### SET TASK
Begin with the first line and repeat exactly through the line containing "bpy.data.objects[G.children[-1].name]['dry'] = .12"; leave every image out.
——
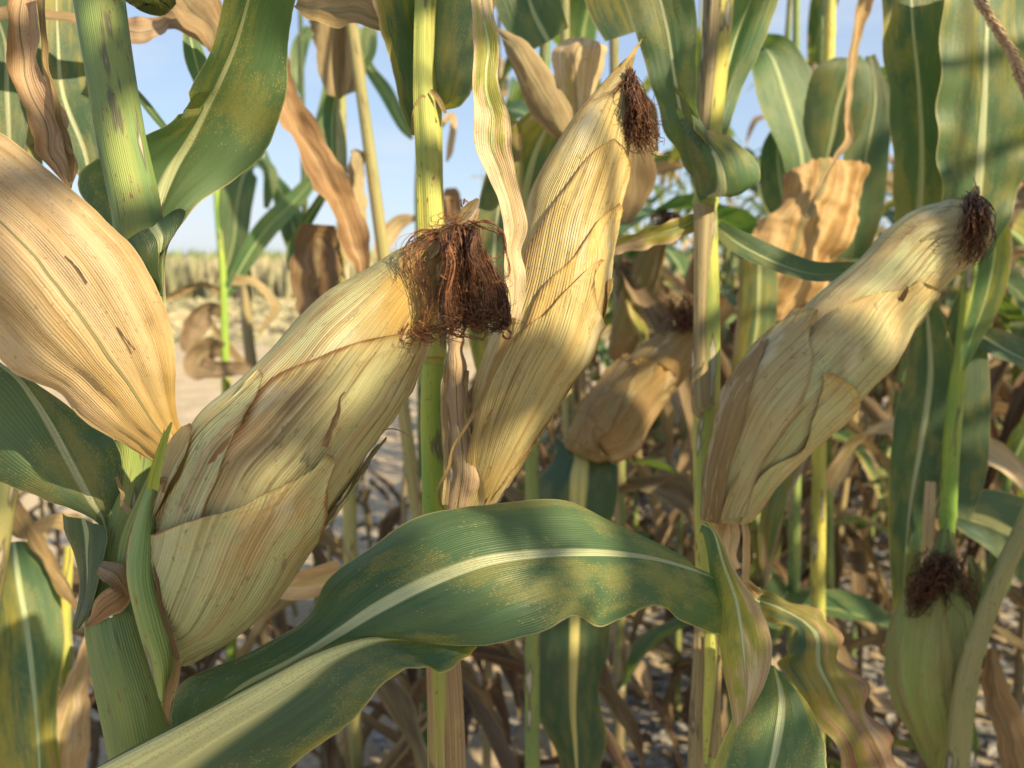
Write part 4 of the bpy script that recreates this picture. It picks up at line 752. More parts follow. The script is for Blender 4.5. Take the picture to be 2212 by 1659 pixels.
e5.husk(E5, [(1238, 970, 1290, 990), (1245, 920, 1320, 930), (1280, 860, 1350, 860), (1330, 800, 1370, 810), (1360, 775, 1372, 780)], M_husk_brown, off=.004, lift=.004, gold=.2, edge=.5, tone=.5)
lines = []
for k in range(80):
    x, y = 1488 + rng.gauss(0, 6), 700 + rng.gauss(0, 10); q = [(x, y, .885)]
    for j in range(3): x -= rng.uniform(-8, 30); y += rng.uniform(-34, 10) if j < 2 else rng.uniform(0, 30); q.append((max(1420, x), max(618, y), .88 + rng.gauss(0, .01)))
    lines.append(pth(q, 5, .0007))
strands('silk', E5, lines, M_silk_d)
rail_leaf('leaf', G, rows(((1195, 945, .92), (1210, 950, .92), (1225, 960, .92)), ((1200, 985, .90), (1250, 985, .89), (1320, 990, .91)), ((1165, 1035, .89), (1250, 1030, .87), (1335, 1030, .90)), ((1150, 1090, .885), (1248, 1090, .865), (1330, 1100, .895)), ((1180, 1180, .88), (1244, 1190, .86), (1310, 1180, .89)),
                          ((1158, 1400, .88), (1240, 1400, .86), (1318, 1380, .89)), ((1162, 1540, .88), (1238, 1530, .86), (1292, 1490, .885)), ((1200, 1620, .88), (1242, 1610, .865), (1310, 1600, .885)), ((1230, 1720, .88), (1250, 1720, .87), (1270, 1720, .88))), M_yrib, n=70, camber=.10, dry=.12, tone=.2)
bpy.data.objects[G.children[-1].name]['dry'] = .12

H = plant('maize_plant', 'far thin maize plant with a lit yellow stalk before the open field', 480, 700, 1.5)
stalk('stalk', H, [(468, 300, 12, 1.5), (470, 430, 16, 1.5), (482, 600, 16, 1.5), (486, 760, 18, 1.5), (490, 880, 20, 1.52), (495, 1200, 22, 1.58)], M_stalk_l, dry=.05, tone=1., nodes_y=(610,))
leafc('leaf', H, [(484, 600, 1.5, 20, 0), (505, 520, 1.5, 60, 20), (512, 440, 1.5, 66, 10), (530, 370, 1.5, 70, 30), (560, 355, 1.5, 50, 60), (582, 380, 1.5, 40, 40), (575, 450, 1.5, 10, 0)], M_leaf_back, dry=.12, tone=.1)
leafc('leaf', H, [(486, 640, 1.5, 20, 0), (540, 545, 1.5, 40, 0), (580, 490, 1.5, 46, 10), (640, 430, 1.5, 40, 20), (690, 370, 1.5, 20, 10), (715, 330, 1.5, 5, 0)], M_leaf_back, dry=.05, tone=.8)
leafc('leaf', H, [(484, 640, 1.5, 12, 0), (440, 612, 1.48, 24, 60), (400, 625, 1.46, 26, 60), (355, 650, 1.45, 12, 0)], M_brown, dry=1., tone=1., crumple=.004)
leafc('leaf', H, [(500, 605, 1.5, 24, 0), (550, 612, 1.5, 26, 50), (590, 650, 1.5, 20, 20), (596, 670, 1.5, 20, 0), (560, 720, 1.5, 8, 0)], M_brown, dry=1., tone=1.)
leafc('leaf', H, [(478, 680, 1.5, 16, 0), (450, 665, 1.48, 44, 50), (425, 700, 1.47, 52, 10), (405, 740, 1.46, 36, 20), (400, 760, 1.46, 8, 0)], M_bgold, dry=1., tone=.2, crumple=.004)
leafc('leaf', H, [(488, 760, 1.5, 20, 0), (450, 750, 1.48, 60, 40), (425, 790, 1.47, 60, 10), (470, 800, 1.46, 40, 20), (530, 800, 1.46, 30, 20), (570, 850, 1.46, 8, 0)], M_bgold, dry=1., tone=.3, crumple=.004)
H2 = plant('maize_plant', 'greyish bare maize stub behind the yellow stalk at the left of the open field', 530, 700, 1.7)
stalk('stalk', H2, [(528, 560, 24, 1.7), (530, 640, 24, 1.7), (535, 720, 24, 1.7), (545, 800, 26, 1.7)], M_stalk_d, dry=.6, tone=.6)
leafc('leaf', H2, [(530, 610, 1.7, 30, 0), (505, 520, 1.7, 60, 0), (500, 440, 1.7, 60, 10), (520, 370, 1.7, 30, 20)], M_leaf_back, tone=.0)
leafc('leaf', H2, [(535, 800, 1.65, 20, 0), (470, 720, 1.65, 14, 20), (455, 690, 1.65, 6, 0)], M_brown, dry=1.)
I_ = plant('maize_plant', 'slim pale maize plant with a flared dry sheath high up, left of the central stalk', 737, 500, 1.0)
stalk('stalk', I_, [(742, 40, 20, 1.0), (737, 200, 22, 1.0), (738, 350, 24, 1.0), (742, 560, 26, 1.0), (748, 800, 28, 1.02), (755, 1100, 30, 1.05)], M_stalk_d, to_top=1.85, dry=.35, tone=.9, nodes_y=(205, 620))
rail_leaf('leaf', I_, rows(((706, 205, .97), (735, 215, .98), (765, 200, .97)), ((688, 150, .96), (735, 160, .98), (790, 160, .96)), ((678, 90, .95), (738, 90, .97), (782, 110, .96)), ((665, 40, .94), (738, 40, .96), (765, 60, .95)), ((640, 0, .93), (700, -10, .95), (740, 10, .95))), M_bgold, camber=.14, dry=.8, rag=.1, tone=.8)
leafc('leaf', I_, [(755, 420, .98, 16, 0), (775, 330, .97, 34, 20), (770, 400, .96, 40, 50), (778, 470, .95, 30, 20), (770, 520, .95, 8, 0)], M_brown, dry=1., tone=1., crumple=.006)
leafc('leaf', I_, [(728, 620, 1.0, 40, 0), (700, 560, .98, 80, 20), (690, 520, .97, 90, 10), (680, 600, .96, 100, 0), (685, 700, .96, 60, 0), (690, 760, .96, 20, 0)], M_brown, dry=1., tone=.1, crumple=.008)
leafc('leaf', I_, [(720, 380, 1.0, 20, 0), (718, 260, 1.0, 40, 0), (735, 180, 1.0, 34, 0), (790, 120, 1.0, 40, 20), (800, 60, 1.0, 30, 0)], M_leaf_back, dry=.1, tone=.4)
leafc('leaf', I_, [(745, 350, 1.03, 10, 0), (650, 500, 1.05, 30, 30), (640, 560, 1.05, 44, 10), (655, 620, 1.05, 20, 0), (660, 640, 1.05, 4, 0)], M_leaf, tone=.3)
leafc('leaf', I_, [(590, 130, .72, 50, 20), (615, 210, .72, 62, 10), (655, 290, .72, 70, 20), (705, 380, .72, 72, 10), (745, 460, .73, 70, 30), (770, 540, .74, 50, 10), (790, 600, .75, 30, 10)], M_gold, n=70, m=13, dry=1., fold=.35, wave=.004, waves=4, crumple=.003, rag=.2, tone=.3)
J = plant('maize_plant', 'thin green maize plant against the sky in the gap left of the central stalk', 655, 500, 1.6)
stalk('stalk', J, [(650, 60, 10, 1.6), (655, 300, 12, 1.6), (660, 500, 14, 1.6), (668, 700, 16, 1.62), (675, 900, 18, 1.66)], M_leaf_back, to_top=1.9, dry=.1)
for q in ([(655, 210, 1.6, 10, 0), (640, 160, 1.6, 30, 0), (650, 100, 1.6, 36, 20), (670, 60, 1.6, 20, 0)], [(658, 600, 1.6, 14, 0), (640, 520, 1.6, 50, 10), (620, 440, 1.6, 56, 30), (590, 380, 1.6, 20, 0), (570, 320, 1.6, 6, 0)],
          [(660, 620, 1.6, 14, 0), (655, 560, 1.6, 50, 10), (635, 500, 1.6, 50, 0), (630, 460, 1.6, 20, 0)], [(655, 400, 1.6, 16, 0), (680, 350, 1.6, 40, 10), (700, 270, 1.6, 40, 0), (715, 180, 1.6, 30, 0)]):
    leafc('leaf', J, q, M_leaf_back, tone=rng.random(), dry=.08)
K = plant('maize_plant', 'green maize plant behind the central stalk with leaves slanting through the sky gap', 880, 500, 1.3)
stalk('stalk', K, [(905, 300, 8, 1.3), (900, 420, 10, 1.3), (905, 560, 14, 1.3), (910, 900, 18, 1.34), (915, 1200, 20, 1.4)], M_leaf_back, dry=.1)
for q, dr in (([(890, 300, 1.3, 8, 0), (870, 270, 1.3, 24, 0), (835, 200, 1.3, 32, 10), (795, 140, 1.3, 22, 0), (780, 60, 1.3, 20, 0)], .1), ([(900, 470, 1.3, 10, 0), (860, 480, 1.3, 36, 30), (830, 520, 1.3, 40, 20), (815, 560, 1.3, 16, 0)], .5),
              ([(905, 330, 1.3, 10, 0), (975, 250, 1.3, 14, 20), (972, 320, 1.3, 16, 20), (965, 350, 1.3, 4, 0)], 1.), ([(905, 560, 1.3, 10, 0), (965, 470, 1.3, 30, 20), (975, 420, 1.3, 36, 30), (985, 480, 1.3, 30, 10)], 1.)):
    leafc('leaf', K, q, M_leaf_back if dr < .6 else M_gold, tone=rng.random(), dry=dr)

# far-left plants behind plant A
Lp = plant('maize_plant', 'maize plant behind the left stalk with broad dark leaves under the frame top', 130, 300, .62)
stalk('stalk', Lp, [(55, -60, 40, .62), (70, 300, 40, .62), (55, 700, 42, .62), (10, 1100, 44, .64), (-60, 1500, 46, .66)], M_stalk_d, to_top=1.85, dry=.2, tone=.2)
leafc('leaf', Lp, [(195, 400, .60, 20, 0), (180, 320, .60, 80, 10), (135, 200, .60, 110, 0), (125, 80, .60, 110, 0), (120, -60, .60, 100, 0)], M_leaf_rusty, n=50, m=13, fold=.2, dry=.25, tone=.4)
leafc('leaf', Lp, [(20, 320, .60, 60, 10), (15, 200, .60, 90, 0), (10, 90, .60, 100, 20), (-30, -20, .60, 90, 0)], M_leaf_rusty, fold=.2, dry=.1, tone=.1)
leafc('leaf', Lp, [(60, 330, .63, 40, 0), (90, 300, .62, 70, 40), (190, 370, .62, 50, 30), (230, 420, .62, 20, 0)], M_leaf, fold=.2, tone=.1)
leafc('leaf', Lp, [(-60, 50, .56, 60, 60), (60, 32, .56, 60, 70), (180, 45, .57, 40, 60), (300, 50, .58, 36, 70), (400, 45, .58, 60, 20), (480, 80, .58, 70, 20)], M_brown, dry=1., n=50, crumple=.004, tone=.3)
leafc('leaf', Lp, [(250, 60, .57, 50, 30), (300, 70, .57, 60, 20), (340, 62, .57, 40, 40), (360, 40, .57, 10, 0)], M_leaf, dry=.5, crumple=.003, tone=.2)
leafc('leaf', Lp, [(380, -20, .56, 60, 10), (420, 20, .56, 90, 20), (455, 60, .56, 80, 20), (470, 110, .56, 30, 0)], M_brown, dry=1., crumple=.005, n=40, tone=.35)
leafc('leaf', Lp, [(400, 30, .6, 10, 0), (420, 120, .6, 44, 10), (435, 180, .6, 30, 0), (440, 230, .6, 5, 0)], M_leaf_back, dry=.2, tone=.9)
leafc('leaf', Lp, [(270, 170, .6, 6, 0), (310, 220, .6, 18, 20), (350, 270, .6, 16, 20), (380, 300, .6, 4, 0)], M_leaf_back, tone=.3)
e6 = Ear([(262, -60, 372, -60, .42), (264, -20, 378, -20, .42), (272, 4, 368, 6, .42), (295, 20, 350, 22, .42)])
E6 = e6.body('ear', A, M_husk_green, green=1., edge=0., gold=0., tone=.9)
leafc('leaf', A, [(640, 10, .50, 30, 40), (700, 20, .50, 90, 40), (760, 20, .50, 90, 30), (830, 50, .50, 50, 30), (860, 60, .51, 20, 0)], M_brown, n=40, dry=.92, crumple=.004, tone=.9)

Lq = plant('maize_plant', 'yellowing maize plant low in the left corner under the green leaf', 110, 1500, .75)
stalk('stalk', Lq, [(150, 1180, 20, .74), (140, 1350, 26, .73), (150, 1500, 34, .72), (150, 1720, 40, .72)], M_stalk_y, dry=.3, tone=.5)
leafc('leaf', Lq, [(200, 1370, .70, 20, 0), (165, 1480, .70, 50, 10), (140, 1580, .70, 100, 0), (120, 1720, .70, 110, 0)], M_yrib, dry=.95, fold=.2, crumple=.003, tone=.6)
rail_leaf('leaf', Lq, rows(((0, 1180, .70), (30, 1170, .70), (60, 1170, .71)), ((-20, 1260, .69), (40, 1260, .68), (120, 1250, .70)), ((-20, 1380, .68), (60, 1370, .67), (140, 1370, .69)), ((-20, 1500, .68), (75, 1490, .66), (125, 1500, .68)), ((-10, 1620, .67), (85, 1620, .655), (125, 1600, .67)), ((0, 1740, .67), (90, 1740, .65), (140, 1720, .67))), M_leaf, camber=.1, n=50, dry=.30, tone=.6)
leafc('leaf', Lq, [(0, 1040, .72, 20, 0), (40, 1120, .71, 40, 20), (90, 1200, .70, 40, 30), (140, 1280, .69, 30, 10), (180, 1330, .68, 10, 0)], M_brown, dry=1., curl=1.2, crumple=.003, tone=.6)
leafc('leaf', Lq, [(0, 1000, .74, 20, 0), (30, 1150, .74, 20, 20), (120, 1130, .74, 50, 50), (200, 1140, .74, 30, 0)], M_brown, dry=1., crumple=.004, tone=1.)
leafc('leaf', Lq, [(740, 1235, .62, 60, 10), (680, 1255, .62, 66, 20), (620, 1265, .62, 60, 20), (560, 1250, .63, 30, 0)], M_yrib, dry=.85, tone=1.)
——
### COMPLETE RESPONSE
Write part 4 of the bpy script that recreates this picture. It picks up at line 752. More parts follow. The script is for Blender 4.5. Take the picture to be 2212 by 1659 pixels.
e5.husk(E5, [(1238, 970, 1290, 990), (1245, 920, 1320, 930), (1280, 860, 1350, 860), (1330, 800, 1370, 810), (1360, 775, 1372, 780)], M_husk_brown, off=.004, lift=.004, gold=.2, edge=.5, tone=.5)
lines = []
for k in range(80):
    x, y = 1488 + rng.gauss(0, 6), 700 + rng.gauss(0, 10); q = [(x, y, .885)]
    for j in range(3): x -= rng.uniform(-8, 30); y += rng.uniform(-34, 10) if j < 2 else rng.uniform(0, 30); q.append((max(1420, x), max(618, y), .88 + rng.gauss(0, .01)))
    lines.append(pth(q, 5, .0007))
strands('silk', E5, lines, M_silk_d)
rail_leaf('leaf', G, rows(((1195, 945, .92), (1210, 950, .92), (1225, 960, .92)), ((1200, 985, .90), (1250, 985, .89), (1320, 990, .91)), ((1165, 1035, .89), (1250, 1030, .87), (1335, 1030, .90)), ((1150, 1090, .885), (1248, 1090, .865), (1330, 1100, .895)), ((1180, 1180, .88), (1244, 1190, .86), (1310, 1180, .89)),
                          ((1158, 1400, .88), (1240, 1400, .86), (1318, 1380, .89)), ((1162, 1540, .88), (1238, 1530, .86), (1292, 1490, .885)), ((1200, 1620, .88), (1242, 1610, .865), (1310, 1600, .885)), ((1230, 1720, .88), (1250, 1720, .87), (1270, 1720, .88))), M_yrib, n=70, camber=.10, dry=.12, tone=.2)
bpy.data.objects[G.children[-1].name]['dry'] = .12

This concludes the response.